[Information provided]

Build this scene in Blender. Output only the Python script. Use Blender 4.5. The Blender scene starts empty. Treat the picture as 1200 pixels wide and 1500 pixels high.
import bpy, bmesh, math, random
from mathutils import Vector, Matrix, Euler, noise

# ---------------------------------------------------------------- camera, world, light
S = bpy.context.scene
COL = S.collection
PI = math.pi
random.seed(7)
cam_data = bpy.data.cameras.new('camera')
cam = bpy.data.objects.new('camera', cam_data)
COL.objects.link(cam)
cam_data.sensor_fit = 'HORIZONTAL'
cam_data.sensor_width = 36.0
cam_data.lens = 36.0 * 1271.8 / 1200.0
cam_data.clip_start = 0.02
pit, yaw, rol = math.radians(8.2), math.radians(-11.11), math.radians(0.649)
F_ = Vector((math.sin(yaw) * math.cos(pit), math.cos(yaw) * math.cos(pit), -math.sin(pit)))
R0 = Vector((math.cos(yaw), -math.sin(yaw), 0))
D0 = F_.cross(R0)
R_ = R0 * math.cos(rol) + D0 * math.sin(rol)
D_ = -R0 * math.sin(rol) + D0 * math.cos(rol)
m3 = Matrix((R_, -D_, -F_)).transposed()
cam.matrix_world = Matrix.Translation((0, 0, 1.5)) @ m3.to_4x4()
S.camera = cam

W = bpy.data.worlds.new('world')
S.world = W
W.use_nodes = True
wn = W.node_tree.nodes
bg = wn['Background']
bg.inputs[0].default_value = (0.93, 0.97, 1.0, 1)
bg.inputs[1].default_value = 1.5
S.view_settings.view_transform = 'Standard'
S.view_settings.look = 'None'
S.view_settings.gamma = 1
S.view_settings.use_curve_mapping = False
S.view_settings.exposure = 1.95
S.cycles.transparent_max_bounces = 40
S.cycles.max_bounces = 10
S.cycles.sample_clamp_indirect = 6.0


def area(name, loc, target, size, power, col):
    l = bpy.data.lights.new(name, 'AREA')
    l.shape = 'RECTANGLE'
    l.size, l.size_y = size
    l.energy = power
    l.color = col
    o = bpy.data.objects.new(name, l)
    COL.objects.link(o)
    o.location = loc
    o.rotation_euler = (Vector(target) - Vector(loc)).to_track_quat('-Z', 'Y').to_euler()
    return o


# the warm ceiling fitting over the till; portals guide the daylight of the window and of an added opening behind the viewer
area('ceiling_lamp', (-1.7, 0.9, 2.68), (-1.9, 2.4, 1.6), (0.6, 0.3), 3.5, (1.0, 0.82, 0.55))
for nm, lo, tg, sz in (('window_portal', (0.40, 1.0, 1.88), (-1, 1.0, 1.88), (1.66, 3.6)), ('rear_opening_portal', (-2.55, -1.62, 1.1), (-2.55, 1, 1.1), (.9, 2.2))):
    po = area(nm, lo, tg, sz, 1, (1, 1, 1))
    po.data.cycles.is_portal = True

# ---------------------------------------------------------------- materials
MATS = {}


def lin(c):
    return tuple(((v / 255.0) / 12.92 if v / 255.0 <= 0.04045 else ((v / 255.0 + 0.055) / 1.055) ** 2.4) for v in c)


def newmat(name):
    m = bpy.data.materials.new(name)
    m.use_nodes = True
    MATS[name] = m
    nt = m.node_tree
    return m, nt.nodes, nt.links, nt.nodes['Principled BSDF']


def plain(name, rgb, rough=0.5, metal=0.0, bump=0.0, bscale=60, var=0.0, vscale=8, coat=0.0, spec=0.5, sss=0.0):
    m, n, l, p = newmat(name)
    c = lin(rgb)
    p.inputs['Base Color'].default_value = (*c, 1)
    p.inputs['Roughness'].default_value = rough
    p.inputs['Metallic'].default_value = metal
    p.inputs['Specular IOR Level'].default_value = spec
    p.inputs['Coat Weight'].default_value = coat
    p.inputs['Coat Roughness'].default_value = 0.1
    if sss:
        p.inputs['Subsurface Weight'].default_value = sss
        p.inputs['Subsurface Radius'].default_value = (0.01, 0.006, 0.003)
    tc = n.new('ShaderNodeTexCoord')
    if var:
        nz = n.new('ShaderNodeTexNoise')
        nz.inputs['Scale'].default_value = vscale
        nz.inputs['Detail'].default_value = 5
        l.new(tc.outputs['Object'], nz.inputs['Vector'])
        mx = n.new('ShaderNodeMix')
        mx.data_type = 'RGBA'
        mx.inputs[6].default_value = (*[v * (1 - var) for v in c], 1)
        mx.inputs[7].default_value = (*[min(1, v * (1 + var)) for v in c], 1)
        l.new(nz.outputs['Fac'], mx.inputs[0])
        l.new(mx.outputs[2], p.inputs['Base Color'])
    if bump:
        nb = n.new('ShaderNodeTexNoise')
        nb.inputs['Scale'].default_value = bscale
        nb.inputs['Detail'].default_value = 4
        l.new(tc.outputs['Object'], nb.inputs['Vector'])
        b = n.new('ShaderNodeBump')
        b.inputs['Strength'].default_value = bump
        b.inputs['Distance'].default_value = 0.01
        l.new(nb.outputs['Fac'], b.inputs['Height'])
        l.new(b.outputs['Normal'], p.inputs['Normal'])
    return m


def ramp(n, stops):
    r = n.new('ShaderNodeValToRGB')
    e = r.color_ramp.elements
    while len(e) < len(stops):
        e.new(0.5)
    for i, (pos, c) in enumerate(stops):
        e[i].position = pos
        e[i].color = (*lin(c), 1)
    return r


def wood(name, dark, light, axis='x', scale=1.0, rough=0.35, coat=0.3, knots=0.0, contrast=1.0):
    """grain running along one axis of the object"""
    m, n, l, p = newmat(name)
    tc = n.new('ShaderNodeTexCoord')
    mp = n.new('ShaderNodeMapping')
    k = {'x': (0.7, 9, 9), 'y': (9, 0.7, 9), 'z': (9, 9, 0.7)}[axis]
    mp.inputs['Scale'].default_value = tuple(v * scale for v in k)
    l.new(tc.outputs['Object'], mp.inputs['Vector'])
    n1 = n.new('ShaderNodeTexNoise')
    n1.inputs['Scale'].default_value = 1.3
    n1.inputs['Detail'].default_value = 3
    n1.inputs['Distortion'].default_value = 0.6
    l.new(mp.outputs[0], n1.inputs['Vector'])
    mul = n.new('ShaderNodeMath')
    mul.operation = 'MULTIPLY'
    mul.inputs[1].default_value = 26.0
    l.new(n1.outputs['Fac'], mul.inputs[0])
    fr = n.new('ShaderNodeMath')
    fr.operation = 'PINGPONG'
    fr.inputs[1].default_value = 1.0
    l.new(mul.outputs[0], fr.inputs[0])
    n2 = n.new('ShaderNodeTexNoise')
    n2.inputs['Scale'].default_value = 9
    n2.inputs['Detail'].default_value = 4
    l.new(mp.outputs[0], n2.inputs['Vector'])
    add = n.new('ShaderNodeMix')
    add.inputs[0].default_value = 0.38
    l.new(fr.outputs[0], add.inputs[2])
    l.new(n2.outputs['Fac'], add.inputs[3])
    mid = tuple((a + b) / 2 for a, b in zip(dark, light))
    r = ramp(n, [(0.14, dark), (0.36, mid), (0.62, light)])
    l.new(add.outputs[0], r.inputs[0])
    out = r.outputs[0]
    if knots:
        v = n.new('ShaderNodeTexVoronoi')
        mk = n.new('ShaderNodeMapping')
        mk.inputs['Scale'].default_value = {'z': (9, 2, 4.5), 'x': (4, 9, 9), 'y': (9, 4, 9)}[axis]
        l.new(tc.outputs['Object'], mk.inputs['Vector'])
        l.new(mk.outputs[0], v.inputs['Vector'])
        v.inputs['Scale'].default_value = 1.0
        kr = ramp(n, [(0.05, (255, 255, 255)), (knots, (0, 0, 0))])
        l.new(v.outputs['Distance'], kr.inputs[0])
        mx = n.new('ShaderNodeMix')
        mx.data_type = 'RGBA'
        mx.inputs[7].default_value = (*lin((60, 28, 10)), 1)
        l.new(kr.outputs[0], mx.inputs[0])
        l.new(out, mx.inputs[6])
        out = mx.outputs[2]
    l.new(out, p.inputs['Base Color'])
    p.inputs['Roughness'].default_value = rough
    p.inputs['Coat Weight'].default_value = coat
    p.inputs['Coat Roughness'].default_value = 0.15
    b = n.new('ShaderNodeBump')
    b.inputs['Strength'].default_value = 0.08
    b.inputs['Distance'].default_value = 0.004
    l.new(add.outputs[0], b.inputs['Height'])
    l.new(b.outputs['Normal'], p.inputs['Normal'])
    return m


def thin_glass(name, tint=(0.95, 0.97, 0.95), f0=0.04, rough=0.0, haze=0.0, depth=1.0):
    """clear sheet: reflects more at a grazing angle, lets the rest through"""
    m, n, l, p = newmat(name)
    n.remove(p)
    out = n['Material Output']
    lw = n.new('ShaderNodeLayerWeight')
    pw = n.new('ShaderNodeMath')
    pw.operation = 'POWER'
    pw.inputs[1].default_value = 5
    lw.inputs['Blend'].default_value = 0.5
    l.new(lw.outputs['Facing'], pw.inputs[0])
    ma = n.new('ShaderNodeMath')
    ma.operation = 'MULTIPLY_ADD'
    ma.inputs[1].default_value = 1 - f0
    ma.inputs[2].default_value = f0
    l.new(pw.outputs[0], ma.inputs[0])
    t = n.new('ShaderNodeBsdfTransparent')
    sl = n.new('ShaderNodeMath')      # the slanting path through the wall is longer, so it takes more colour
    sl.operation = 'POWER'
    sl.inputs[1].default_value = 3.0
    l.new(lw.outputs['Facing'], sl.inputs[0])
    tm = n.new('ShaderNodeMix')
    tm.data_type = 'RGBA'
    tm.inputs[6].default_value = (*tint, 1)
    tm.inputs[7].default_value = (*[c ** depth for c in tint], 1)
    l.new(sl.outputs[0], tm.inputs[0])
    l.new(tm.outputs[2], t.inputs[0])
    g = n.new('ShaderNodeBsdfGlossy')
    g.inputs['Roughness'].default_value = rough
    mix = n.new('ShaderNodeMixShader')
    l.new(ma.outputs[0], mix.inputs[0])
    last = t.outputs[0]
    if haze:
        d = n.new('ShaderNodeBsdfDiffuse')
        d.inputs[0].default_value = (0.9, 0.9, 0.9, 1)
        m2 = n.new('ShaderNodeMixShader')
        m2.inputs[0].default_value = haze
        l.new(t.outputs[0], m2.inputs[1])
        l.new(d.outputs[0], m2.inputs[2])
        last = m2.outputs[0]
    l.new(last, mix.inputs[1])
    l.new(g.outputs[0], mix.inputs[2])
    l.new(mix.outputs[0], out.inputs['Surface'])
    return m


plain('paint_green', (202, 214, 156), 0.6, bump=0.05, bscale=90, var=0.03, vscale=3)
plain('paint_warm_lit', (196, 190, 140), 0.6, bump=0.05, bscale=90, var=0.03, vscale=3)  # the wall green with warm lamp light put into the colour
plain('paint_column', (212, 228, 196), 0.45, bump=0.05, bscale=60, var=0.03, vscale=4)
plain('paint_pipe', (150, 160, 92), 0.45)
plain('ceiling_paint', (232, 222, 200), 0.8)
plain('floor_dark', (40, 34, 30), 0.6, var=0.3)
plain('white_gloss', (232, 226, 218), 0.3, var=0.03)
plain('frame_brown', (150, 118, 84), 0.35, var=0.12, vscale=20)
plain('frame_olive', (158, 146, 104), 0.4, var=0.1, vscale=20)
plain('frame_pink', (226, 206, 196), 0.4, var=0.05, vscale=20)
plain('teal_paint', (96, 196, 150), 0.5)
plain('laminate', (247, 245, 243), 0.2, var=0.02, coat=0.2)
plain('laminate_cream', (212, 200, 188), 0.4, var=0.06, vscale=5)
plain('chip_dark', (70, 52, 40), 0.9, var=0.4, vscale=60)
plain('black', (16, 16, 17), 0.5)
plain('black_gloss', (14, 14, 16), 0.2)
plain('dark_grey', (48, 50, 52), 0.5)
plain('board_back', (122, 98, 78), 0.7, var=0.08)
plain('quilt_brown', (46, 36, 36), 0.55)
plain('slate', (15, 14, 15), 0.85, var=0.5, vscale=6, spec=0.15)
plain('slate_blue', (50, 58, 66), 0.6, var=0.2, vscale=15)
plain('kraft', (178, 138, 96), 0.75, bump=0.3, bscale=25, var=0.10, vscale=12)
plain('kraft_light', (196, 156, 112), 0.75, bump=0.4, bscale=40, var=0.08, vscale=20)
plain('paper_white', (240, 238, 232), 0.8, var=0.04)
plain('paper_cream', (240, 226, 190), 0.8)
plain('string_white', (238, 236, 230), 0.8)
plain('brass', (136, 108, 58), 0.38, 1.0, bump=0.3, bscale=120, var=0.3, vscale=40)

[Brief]
Extract the first line above and each line after it up to and including the one with "from mathutils import", please, exactly and with nothing else.

[Solved problem]
Build this scene in Blender. Output only the Python script. Use Blender 4.5. The Blender scene starts empty. Treat the picture as 1200 pixels wide and 1500 pixels high.
import bpy, bmesh, math, random
from mathutils import Vector, Matrix, Euler, noise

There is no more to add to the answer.